'''

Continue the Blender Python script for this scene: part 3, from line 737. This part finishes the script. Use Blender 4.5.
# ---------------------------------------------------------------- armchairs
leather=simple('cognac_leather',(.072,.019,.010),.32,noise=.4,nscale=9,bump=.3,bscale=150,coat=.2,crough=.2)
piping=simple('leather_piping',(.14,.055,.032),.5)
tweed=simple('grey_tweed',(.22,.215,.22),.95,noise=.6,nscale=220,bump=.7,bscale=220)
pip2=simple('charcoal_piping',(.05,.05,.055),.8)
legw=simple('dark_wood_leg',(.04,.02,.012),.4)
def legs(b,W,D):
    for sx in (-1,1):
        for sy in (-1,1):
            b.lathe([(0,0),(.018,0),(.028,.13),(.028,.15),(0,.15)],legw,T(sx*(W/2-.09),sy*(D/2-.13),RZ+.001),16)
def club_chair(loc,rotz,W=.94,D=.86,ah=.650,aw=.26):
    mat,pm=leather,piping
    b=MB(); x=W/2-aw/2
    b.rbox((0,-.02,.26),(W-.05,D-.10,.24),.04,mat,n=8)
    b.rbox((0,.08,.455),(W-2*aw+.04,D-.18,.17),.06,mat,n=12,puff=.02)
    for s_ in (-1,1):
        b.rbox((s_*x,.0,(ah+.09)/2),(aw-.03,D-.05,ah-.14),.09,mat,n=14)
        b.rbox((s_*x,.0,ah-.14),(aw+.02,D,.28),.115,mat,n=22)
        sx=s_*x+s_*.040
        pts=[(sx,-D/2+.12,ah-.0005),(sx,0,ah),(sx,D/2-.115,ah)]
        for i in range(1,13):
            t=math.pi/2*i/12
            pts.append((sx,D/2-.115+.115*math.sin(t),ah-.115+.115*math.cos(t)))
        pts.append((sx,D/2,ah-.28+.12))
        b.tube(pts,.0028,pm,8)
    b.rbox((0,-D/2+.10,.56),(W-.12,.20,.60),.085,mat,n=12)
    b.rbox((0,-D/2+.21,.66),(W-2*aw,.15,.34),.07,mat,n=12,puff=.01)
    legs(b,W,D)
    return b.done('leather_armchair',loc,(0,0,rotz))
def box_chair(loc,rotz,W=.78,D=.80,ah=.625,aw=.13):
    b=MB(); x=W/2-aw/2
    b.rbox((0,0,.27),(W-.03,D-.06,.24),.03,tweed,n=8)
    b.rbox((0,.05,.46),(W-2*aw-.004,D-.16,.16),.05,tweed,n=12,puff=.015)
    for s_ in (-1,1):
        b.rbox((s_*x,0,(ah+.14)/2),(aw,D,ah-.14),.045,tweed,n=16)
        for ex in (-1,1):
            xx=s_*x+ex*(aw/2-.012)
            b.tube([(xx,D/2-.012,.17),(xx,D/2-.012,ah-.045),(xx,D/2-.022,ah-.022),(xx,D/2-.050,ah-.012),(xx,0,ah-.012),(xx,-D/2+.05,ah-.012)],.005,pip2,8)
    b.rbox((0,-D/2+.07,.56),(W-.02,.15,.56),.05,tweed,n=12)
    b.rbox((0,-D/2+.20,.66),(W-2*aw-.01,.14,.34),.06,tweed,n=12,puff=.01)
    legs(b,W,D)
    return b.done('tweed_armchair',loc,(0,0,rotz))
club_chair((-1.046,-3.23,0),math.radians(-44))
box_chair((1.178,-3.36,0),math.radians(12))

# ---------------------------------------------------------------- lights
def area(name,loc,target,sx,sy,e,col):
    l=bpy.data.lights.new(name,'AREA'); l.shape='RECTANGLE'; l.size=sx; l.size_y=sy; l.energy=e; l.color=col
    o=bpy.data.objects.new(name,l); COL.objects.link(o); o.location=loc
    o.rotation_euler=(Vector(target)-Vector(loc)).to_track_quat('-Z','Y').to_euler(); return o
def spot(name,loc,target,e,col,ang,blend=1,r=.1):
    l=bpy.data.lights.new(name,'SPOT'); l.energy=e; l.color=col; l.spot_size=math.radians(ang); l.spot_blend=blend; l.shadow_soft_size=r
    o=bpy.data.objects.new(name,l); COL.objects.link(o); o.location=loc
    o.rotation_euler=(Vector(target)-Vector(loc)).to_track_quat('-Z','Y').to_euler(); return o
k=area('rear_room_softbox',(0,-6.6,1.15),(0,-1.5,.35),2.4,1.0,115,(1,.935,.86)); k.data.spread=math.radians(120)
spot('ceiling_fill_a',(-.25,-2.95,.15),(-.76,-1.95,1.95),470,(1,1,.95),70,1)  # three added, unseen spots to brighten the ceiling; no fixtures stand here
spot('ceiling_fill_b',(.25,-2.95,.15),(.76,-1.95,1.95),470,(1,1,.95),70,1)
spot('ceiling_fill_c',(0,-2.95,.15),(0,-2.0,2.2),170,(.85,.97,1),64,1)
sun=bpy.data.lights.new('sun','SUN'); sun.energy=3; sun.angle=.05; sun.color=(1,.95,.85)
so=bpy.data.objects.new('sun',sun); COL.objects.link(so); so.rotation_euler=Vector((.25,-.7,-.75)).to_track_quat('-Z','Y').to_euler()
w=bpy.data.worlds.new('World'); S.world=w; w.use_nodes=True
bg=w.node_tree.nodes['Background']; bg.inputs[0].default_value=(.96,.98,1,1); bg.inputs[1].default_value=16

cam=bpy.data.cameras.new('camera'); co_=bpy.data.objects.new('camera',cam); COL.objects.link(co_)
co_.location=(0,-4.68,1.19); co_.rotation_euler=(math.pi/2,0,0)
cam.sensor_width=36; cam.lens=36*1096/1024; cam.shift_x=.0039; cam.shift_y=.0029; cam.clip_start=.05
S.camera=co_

'''

▸ **What to produce**
Repeat the listing above without any change.

▸ **Problem solution**
Continue the Blender Python script for this scene: part 3, from line 737. This part finishes the script. Use Blender 4.5.
# ---------------------------------------------------------------- armchairs
leather=simple('cognac_leather',(.072,.019,.010),.32,noise=.4,nscale=9,bump=.3,bscale=150,coat=.2,crough=.2)
piping=simple('leather_piping',(.14,.055,.032),.5)
tweed=simple('grey_tweed',(.22,.215,.22),.95,noise=.6,nscale=220,bump=.7,bscale=220)
pip2=simple('charcoal_piping',(.05,.05,.055),.8)
legw=simple('dark_wood_leg',(.04,.02,.012),.4)
def legs(b,W,D):
    for sx in (-1,1):
        for sy in (-1,1):
            b.lathe([(0,0),(.018,0),(.028,.13),(.028,.15),(0,.15)],legw,T(sx*(W/2-.09),sy*(D/2-.13),RZ+.001),16)
def club_chair(loc,rotz,W=.94,D=.86,ah=.650,aw=.26):
    mat,pm=leather,piping
    b=MB(); x=W/2-aw/2
    b.rbox((0,-.02,.26),(W-.05,D-.10,.24),.04,mat,n=8)
    b.rbox((0,.08,.455),(W-2*aw+.04,D-.18,.17),.06,mat,n=12,puff=.02)
    for s_ in (-1,1):
        b.rbox((s_*x,.0,(ah+.09)/2),(aw-.03,D-.05,ah-.14),.09,mat,n=14)
        b.rbox((s_*x,.0,ah-.14),(aw+.02,D,.28),.115,mat,n=22)
        sx=s_*x+s_*.040
        pts=[(sx,-D/2+.12,ah-.0005),(sx,0,ah),(sx,D/2-.115,ah)]
        for i in range(1,13):
            t=math.pi/2*i/12
            pts.append((sx,D/2-.115+.115*math.sin(t),ah-.115+.115*math.cos(t)))
        pts.append((sx,D/2,ah-.28+.12))
        b.tube(pts,.0028,pm,8)
    b.rbox((0,-D/2+.10,.56),(W-.12,.20,.60),.085,mat,n=12)
    b.rbox((0,-D/2+.21,.66),(W-2*aw,.15,.34),.07,mat,n=12,puff=.01)
    legs(b,W,D)
    return b.done('leather_armchair',loc,(0,0,rotz))
def box_chair(loc,rotz,W=.78,D=.80,ah=.625,aw=.13):
    b=MB(); x=W/2-aw/2
    b.rbox((0,0,.27),(W-.03,D-.06,.24),.03,tweed,n=8)
    b.rbox((0,.05,.46),(W-2*aw-.004,D-.16,.16),.05,tweed,n=12,puff=.015)
    for s_ in (-1,1):
        b.rbox((s_*x,0,(ah+.14)/2),(aw,D,ah-.14),.045,tweed,n=16)
        for ex in (-1,1):
            xx=s_*x+ex*(aw/2-.012)
            b.tube([(xx,D/2-.012,.17),(xx,D/2-.012,ah-.045),(xx,D/2-.022,ah-.022),(xx,D/2-.050,ah-.012),(xx,0,ah-.012),(xx,-D/2+.05,ah-.012)],.005,pip2,8)
    b.rbox((0,-D/2+.07,.56),(W-.02,.15,.56),.05,tweed,n=12)
    b.rbox((0,-D/2+.20,.66),(W-2*aw-.01,.14,.34),.06,tweed,n=12,puff=.01)
    legs(b,W,D)
    return b.done('tweed_armchair',loc,(0,0,rotz))
club_chair((-1.046,-3.23,0),math.radians(-44))
box_chair((1.178,-3.36,0),math.radians(12))

# ---------------------------------------------------------------- lights
def area(name,loc,target,sx,sy,e,col):
    l=bpy.data.lights.new(name,'AREA'); l.shape='RECTANGLE'; l.size=sx; l.size_y=sy; l.energy=e; l.color=col
    o=bpy.data.objects.new(name,l); COL.objects.link(o); o.location=loc
    o.rotation_euler=(Vector(target)-Vector(loc)).to_track_quat('-Z','Y').to_euler(); return o
def spot(name,loc,target,e,col,ang,blend=1,r=.1):
    l=bpy.data.lights.new(name,'SPOT'); l.energy=e; l.color=col; l.spot_size=math.radians(ang); l.spot_blend=blend; l.shadow_soft_size=r
    o=bpy.data.objects.new(name,l); COL.objects.link(o); o.location=loc
    o.rotation_euler=(Vector(target)-Vector(loc)).to_track_quat('-Z','Y').to_euler(); return o
k=area('rear_room_softbox',(0,-6.6,1.15),(0,-1.5,.35),2.4,1.0,115,(1,.935,.86)); k.data.spread=math.radians(120)
spot('ceiling_fill_a',(-.25,-2.95,.15),(-.76,-1.95,1.95),470,(1,1,.95),70,1)  # three added, unseen spots to brighten the ceiling; no fixtures stand here
spot('ceiling_fill_b',(.25,-2.95,.15),(.76,-1.95,1.95),470,(1,1,.95),70,1)
spot('ceiling_fill_c',(0,-2.95,.15),(0,-2.0,2.2),170,(.85,.97,1),64,1)
sun=bpy.data.lights.new('sun','SUN'); sun.energy=3; sun.angle=.05; sun.color=(1,.95,.85)
so=bpy.data.objects.new('sun',sun); COL.objects.link(so); so.rotation_euler=Vector((.25,-.7,-.75)).to_track_quat('-Z','Y').to_euler()
w=bpy.data.worlds.new('World'); S.world=w; w.use_nodes=True
bg=w.node_tree.nodes['Background']; bg.inputs[0].default_value=(.96,.98,1,1); bg.inputs[1].default_value=16

cam=bpy.data.cameras.new('camera'); co_=bpy.data.objects.new('camera',cam); COL.objects.link(co_)
co_.location=(0,-4.68,1.19); co_.rotation_euler=(math.pi/2,0,0)
cam.sensor_width=36; cam.lens=36*1096/1024; cam.shift_x=.0039; cam.shift_y=.0029; cam.clip_start=.05
S.camera=co_